The NFL is taking another shot at getting a lawsuit from one of its former head coaches moved from open court and into private arbitration.
This time, that lawsuit is the racial discrimination class action claim filed in February by current Pittsburgh Steelers senior defensive assistant and former Miami Dolphins head coach Brian Flores. The Athletic first reported late Tuesday that the league, as it previously indicated, filed a petition asking a federal judge in New York to rule that the case must be heard by an arbitrator, not in front of a judge or jury.
Flores’ suit was joined in March by two other Black NFL coaches, former Arizona Cardinals head coach Steve Wilks and former Tennessee Titans defensive coordinator Ray Horton, all of whom claim that the NFL had conducted sham interviews with them for head coaching roles under its Rooney Rule, which is supposed to increase opportunity for nonwhite coaches to ascend to top jobs.

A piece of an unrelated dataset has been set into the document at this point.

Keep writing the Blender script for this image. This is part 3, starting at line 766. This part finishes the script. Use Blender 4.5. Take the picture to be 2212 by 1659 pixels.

The league, through former U.S. Attorney General Loretta Lynch, who is one of its defense attorneys in the case, argued in a hearing in May that all three coaches’ employment agreements with their former teams required their claims to be heard by an arbitrator. The plaintiffs’ attorney flatly rejected that idea, noting that the arbitrator would likely be none other than NFL Commissioner Roger Goodell, who had already demonstrated an “unconscionable bias” and who collected a bag worth about $120 million over the past two years from the same NFL owners named in the lawsuit.
But in Tuesday’s filing, the NFL didn’t bother to bring up the fact that last month, it lost an attempt to force another lawsuit filed by former Las Vegas Raiders head coach Jon Gruden into arbitration.